During this period of domestic bridge building he also consulted overseas on engineering projects in North America, Europe, Australia and North Africa. In the late 1860s he travelled to Egypt where he worked on a number of projects for the Khedive, including a railway to Khartoum in Sudan that was not completed until after Fowler’s death. While working in the region, Fowler undertook a survey of Upper Nile Valley resulting in accurate maps that were to prove invaluable in the 1884-85 Nile Expedition to relieve Major-General Gordon at the Siege of Khartoum. In recognition of his cartographical efforts, in 1885 Fowler was made Commander of the Order of Saint Michael and Saint George.

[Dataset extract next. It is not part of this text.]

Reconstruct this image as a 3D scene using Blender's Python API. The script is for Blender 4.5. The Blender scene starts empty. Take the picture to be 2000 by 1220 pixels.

Arguably the jewel in Fowler’s engineering crown was the Forth Bridge, now one of Scotland’s most recognisable landmarks. A steel cantilever construction designed by Fowler and Benjamin Baker, construction started in 1882, and it was opened on 4 March 1890 by the future Edward VII. At the time it had the longest single cantilever span (521m x 2) of any bridge in existence, and has since only been eclipsed by the Pont de Québec (549m) completed in 1917. As Fowler’s ICE obituary states: ‘It was not only far larger than any railway bridge previously built, but it was of a very novel design. It was commenced with the full consciousness that its execution bristled with unknown difficulties, which would have to be met and conquered as they made themselves evident. Yet Sir John Fowler was satisfied that the project was feasible, and he did not doubt that he and his colleagues would be quite able to accomplish it. In this instance he was fortunate to have clients who had a perfect belief in his powers, and who could command the required capital.’
Accolades followed. Fowler was created Baronet Fowler of Braemor, and along with Baker received an honorary degree from the University of Edinburgh in recognition of his engineering contribution to the Forth Bridge. In 1892, the French Academy of Sciences doubled the purse for their Poncelet Prize before jointly awarding it to Fowler and Baker. And although he continued to consult, the bridge was to be his swansong, after which he spent much of his time deerstalking on his vast Scottish estate.